**WRITTEN PROBLEM**: Please quote exactly the opening lines of the data, from the first line to the one where "(R(-10), R(12), R(98)))" appears.
───
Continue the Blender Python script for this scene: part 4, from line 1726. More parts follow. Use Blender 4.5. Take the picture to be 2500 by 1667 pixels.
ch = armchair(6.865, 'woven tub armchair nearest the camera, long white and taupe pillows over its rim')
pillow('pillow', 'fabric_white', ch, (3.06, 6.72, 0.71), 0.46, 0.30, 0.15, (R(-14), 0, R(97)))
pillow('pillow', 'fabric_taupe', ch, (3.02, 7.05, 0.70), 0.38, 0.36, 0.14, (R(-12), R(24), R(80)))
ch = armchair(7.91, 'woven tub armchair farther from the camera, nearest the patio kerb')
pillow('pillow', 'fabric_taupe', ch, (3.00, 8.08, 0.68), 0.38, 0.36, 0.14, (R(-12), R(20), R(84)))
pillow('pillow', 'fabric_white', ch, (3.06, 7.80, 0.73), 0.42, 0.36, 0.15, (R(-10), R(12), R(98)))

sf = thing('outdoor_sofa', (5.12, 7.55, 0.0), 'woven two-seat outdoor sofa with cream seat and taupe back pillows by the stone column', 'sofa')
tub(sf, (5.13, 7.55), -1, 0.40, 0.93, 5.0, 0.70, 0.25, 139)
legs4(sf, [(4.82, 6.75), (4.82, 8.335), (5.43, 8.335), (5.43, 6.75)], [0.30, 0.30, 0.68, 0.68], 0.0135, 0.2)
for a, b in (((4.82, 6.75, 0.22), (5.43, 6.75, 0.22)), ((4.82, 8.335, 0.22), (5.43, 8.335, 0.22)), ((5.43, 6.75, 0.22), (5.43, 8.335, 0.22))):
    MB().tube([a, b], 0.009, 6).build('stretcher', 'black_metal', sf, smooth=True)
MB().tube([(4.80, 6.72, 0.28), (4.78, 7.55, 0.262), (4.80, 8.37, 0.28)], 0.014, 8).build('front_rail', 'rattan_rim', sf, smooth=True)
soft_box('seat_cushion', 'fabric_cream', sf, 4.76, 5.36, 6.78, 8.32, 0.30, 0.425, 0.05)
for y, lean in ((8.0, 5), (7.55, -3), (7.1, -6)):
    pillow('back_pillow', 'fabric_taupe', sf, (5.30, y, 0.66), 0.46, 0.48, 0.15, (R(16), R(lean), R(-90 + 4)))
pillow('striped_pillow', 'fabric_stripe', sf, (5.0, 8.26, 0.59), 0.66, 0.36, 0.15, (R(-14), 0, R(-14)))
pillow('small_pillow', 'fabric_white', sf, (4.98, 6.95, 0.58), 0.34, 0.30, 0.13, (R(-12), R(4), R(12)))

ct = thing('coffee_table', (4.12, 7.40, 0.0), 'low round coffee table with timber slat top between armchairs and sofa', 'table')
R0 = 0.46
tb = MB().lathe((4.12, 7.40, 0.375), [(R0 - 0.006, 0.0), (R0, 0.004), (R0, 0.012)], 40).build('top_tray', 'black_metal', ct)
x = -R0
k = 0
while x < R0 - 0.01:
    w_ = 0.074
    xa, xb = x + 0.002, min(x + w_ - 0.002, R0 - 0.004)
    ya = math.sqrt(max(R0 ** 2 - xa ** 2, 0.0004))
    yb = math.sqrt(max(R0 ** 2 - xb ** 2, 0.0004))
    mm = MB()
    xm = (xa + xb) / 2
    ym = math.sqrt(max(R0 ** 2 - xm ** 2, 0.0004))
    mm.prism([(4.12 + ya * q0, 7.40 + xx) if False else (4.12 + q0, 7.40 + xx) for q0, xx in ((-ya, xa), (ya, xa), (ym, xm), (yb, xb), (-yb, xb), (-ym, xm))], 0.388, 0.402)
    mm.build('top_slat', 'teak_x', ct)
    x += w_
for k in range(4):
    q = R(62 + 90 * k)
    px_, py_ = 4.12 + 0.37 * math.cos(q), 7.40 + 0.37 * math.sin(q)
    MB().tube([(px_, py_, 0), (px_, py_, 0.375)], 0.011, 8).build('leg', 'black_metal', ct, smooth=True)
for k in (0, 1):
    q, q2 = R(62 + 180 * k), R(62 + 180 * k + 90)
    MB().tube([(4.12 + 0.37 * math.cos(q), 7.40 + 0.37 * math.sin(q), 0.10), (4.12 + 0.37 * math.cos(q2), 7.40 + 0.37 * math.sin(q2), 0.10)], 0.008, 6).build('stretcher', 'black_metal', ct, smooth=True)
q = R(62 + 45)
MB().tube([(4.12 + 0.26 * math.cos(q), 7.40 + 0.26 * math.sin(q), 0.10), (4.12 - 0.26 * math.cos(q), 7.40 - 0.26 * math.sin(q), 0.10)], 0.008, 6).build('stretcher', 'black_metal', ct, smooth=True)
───
**OUTPUT**:
Continue the Blender Python script for this scene: part 4, from line 1726. More parts follow. Use Blender 4.5. Take the picture to be 2500 by 1667 pixels.
ch = armchair(6.865, 'woven tub armchair nearest the camera, long white and taupe pillows over its rim')
pillow('pillow', 'fabric_white', ch, (3.06, 6.72, 0.71), 0.46, 0.30, 0.15, (R(-14), 0, R(97)))
pillow('pillow', 'fabric_taupe', ch, (3.02, 7.05, 0.70), 0.38, 0.36, 0.14, (R(-12), R(24), R(80)))
ch = armchair(7.91, 'woven tub armchair farther from the camera, nearest the patio kerb')
pillow('pillow', 'fabric_taupe', ch, (3.00, 8.08, 0.68), 0.38, 0.36, 0.14, (R(-12), R(20), R(84)))
pillow('pillow', 'fabric_white', ch, (3.06, 7.80, 0.73), 0.42, 0.36, 0.15, (R(-10), R(12), R(98)))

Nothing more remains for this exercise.